[CHALLENGE]
Repeat each line exactly as it is written.
■ ■ ■
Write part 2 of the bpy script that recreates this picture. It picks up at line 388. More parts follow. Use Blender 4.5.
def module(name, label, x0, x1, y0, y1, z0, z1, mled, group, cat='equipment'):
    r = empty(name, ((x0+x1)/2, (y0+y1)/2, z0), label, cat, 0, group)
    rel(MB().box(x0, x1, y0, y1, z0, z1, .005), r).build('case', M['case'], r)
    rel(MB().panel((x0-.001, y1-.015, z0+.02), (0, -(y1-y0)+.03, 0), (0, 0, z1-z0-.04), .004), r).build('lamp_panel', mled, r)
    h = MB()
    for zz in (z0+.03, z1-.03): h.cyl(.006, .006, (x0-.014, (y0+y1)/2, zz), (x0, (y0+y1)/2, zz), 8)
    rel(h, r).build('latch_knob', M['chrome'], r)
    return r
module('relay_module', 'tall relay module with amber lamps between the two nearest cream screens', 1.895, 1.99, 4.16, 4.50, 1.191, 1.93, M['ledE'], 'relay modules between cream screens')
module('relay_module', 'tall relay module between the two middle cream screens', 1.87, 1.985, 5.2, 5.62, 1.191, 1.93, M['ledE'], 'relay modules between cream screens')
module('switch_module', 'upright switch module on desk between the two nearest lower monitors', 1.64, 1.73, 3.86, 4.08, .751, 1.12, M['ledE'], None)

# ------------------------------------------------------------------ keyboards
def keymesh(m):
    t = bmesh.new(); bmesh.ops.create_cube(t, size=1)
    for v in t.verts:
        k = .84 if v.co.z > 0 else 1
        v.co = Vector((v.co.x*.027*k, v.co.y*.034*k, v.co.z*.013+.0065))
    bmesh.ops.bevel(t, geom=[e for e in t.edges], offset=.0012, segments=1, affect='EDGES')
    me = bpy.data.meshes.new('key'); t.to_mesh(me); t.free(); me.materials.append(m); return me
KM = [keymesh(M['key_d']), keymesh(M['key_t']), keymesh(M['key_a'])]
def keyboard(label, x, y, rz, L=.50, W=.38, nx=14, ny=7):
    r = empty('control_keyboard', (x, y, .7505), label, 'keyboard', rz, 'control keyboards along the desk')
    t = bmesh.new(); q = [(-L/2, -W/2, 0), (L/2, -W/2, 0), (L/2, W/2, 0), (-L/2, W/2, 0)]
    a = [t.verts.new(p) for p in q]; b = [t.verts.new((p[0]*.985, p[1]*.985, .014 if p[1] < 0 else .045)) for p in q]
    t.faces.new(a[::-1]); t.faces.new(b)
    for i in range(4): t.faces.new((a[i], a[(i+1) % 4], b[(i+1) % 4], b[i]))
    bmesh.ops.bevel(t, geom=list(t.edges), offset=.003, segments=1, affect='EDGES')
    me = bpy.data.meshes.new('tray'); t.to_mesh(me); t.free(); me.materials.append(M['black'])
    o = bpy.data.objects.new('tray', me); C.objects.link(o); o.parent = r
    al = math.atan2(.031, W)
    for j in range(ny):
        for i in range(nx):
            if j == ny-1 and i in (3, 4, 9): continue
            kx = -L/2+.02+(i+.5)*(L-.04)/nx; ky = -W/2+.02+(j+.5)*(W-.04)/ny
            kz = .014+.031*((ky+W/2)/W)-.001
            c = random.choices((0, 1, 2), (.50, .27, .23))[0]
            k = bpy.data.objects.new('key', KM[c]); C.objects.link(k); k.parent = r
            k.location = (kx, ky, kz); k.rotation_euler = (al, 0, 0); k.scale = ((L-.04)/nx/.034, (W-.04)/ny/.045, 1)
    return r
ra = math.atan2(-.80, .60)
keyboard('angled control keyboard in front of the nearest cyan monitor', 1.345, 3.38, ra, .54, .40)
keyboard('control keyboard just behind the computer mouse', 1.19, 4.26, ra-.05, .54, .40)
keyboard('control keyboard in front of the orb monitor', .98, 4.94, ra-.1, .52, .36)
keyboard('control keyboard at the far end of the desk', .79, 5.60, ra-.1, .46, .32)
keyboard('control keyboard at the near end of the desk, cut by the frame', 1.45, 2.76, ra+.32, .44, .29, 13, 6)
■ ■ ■
[RESPONSE TO THE EXERCISE]
Write part 2 of the bpy script that recreates this picture. It picks up at line 388. More parts follow. Use Blender 4.5.
def module(name, label, x0, x1, y0, y1, z0, z1, mled, group, cat='equipment'):
    r = empty(name, ((x0+x1)/2, (y0+y1)/2, z0), label, cat, 0, group)
    rel(MB().box(x0, x1, y0, y1, z0, z1, .005), r).build('case', M['case'], r)
    rel(MB().panel((x0-.001, y1-.015, z0+.02), (0, -(y1-y0)+.03, 0), (0, 0, z1-z0-.04), .004), r).build('lamp_panel', mled, r)
    h = MB()
    for zz in (z0+.03, z1-.03): h.cyl(.006, .006, (x0-.014, (y0+y1)/2, zz), (x0, (y0+y1)/2, zz), 8)
    rel(h, r).build('latch_knob', M['chrome'], r)
    return r
module('relay_module', 'tall relay module with amber lamps between the two nearest cream screens', 1.895, 1.99, 4.16, 4.50, 1.191, 1.93, M['ledE'], 'relay modules between cream screens')
module('relay_module', 'tall relay module between the two middle cream screens', 1.87, 1.985, 5.2, 5.62, 1.191, 1.93, M['ledE'], 'relay modules between cream screens')
module('switch_module', 'upright switch module on desk between the two nearest lower monitors', 1.64, 1.73, 3.86, 4.08, .751, 1.12, M['ledE'], None)

# ------------------------------------------------------------------ keyboards
def keymesh(m):
    t = bmesh.new(); bmesh.ops.create_cube(t, size=1)
    for v in t.verts:
        k = .84 if v.co.z > 0 else 1
        v.co = Vector((v.co.x*.027*k, v.co.y*.034*k, v.co.z*.013+.0065))
    bmesh.ops.bevel(t, geom=[e for e in t.edges], offset=.0012, segments=1, affect='EDGES')
    me = bpy.data.meshes.new('key'); t.to_mesh(me); t.free(); me.materials.append(m); return me
KM = [keymesh(M['key_d']), keymesh(M['key_t']), keymesh(M['key_a'])]
def keyboard(label, x, y, rz, L=.50, W=.38, nx=14, ny=7):
    r = empty('control_keyboard', (x, y, .7505), label, 'keyboard', rz, 'control keyboards along the desk')
    t = bmesh.new(); q = [(-L/2, -W/2, 0), (L/2, -W/2, 0), (L/2, W/2, 0), (-L/2, W/2, 0)]
    a = [t.verts.new(p) for p in q]; b = [t.verts.new((p[0]*.985, p[1]*.985, .014 if p[1] < 0 else .045)) for p in q]
    t.faces.new(a[::-1]); t.faces.new(b)
    for i in range(4): t.faces.new((a[i], a[(i+1) % 4], b[(i+1) % 4], b[i]))
    bmesh.ops.bevel(t, geom=list(t.edges), offset=.003, segments=1, affect='EDGES')
    me = bpy.data.meshes.new('tray'); t.to_mesh(me); t.free(); me.materials.append(M['black'])
    o = bpy.data.objects.new('tray', me); C.objects.link(o); o.parent = r
    al = math.atan2(.031, W)
    for j in range(ny):
        for i in range(nx):
            if j == ny-1 and i in (3, 4, 9): continue
            kx = -L/2+.02+(i+.5)*(L-.04)/nx; ky = -W/2+.02+(j+.5)*(W-.04)/ny
            kz = .014+.031*((ky+W/2)/W)-.001
            c = random.choices((0, 1, 2), (.50, .27, .23))[0]
            k = bpy.data.objects.new('key', KM[c]); C.objects.link(k); k.parent = r
            k.location = (kx, ky, kz); k.rotation_euler = (al, 0, 0); k.scale = ((L-.04)/nx/.034, (W-.04)/ny/.045, 1)
    return r
ra = math.atan2(-.80, .60)
keyboard('angled control keyboard in front of the nearest cyan monitor', 1.345, 3.38, ra, .54, .40)
keyboard('control keyboard just behind the computer mouse', 1.19, 4.26, ra-.05, .54, .40)
keyboard('control keyboard in front of the orb monitor', .98, 4.94, ra-.1, .52, .36)
keyboard('control keyboard at the far end of the desk', .79, 5.60, ra-.1, .46, .32)
keyboard('control keyboard at the near end of the desk, cut by the frame', 1.45, 2.76, ra+.32, .44, .29, 13, 6)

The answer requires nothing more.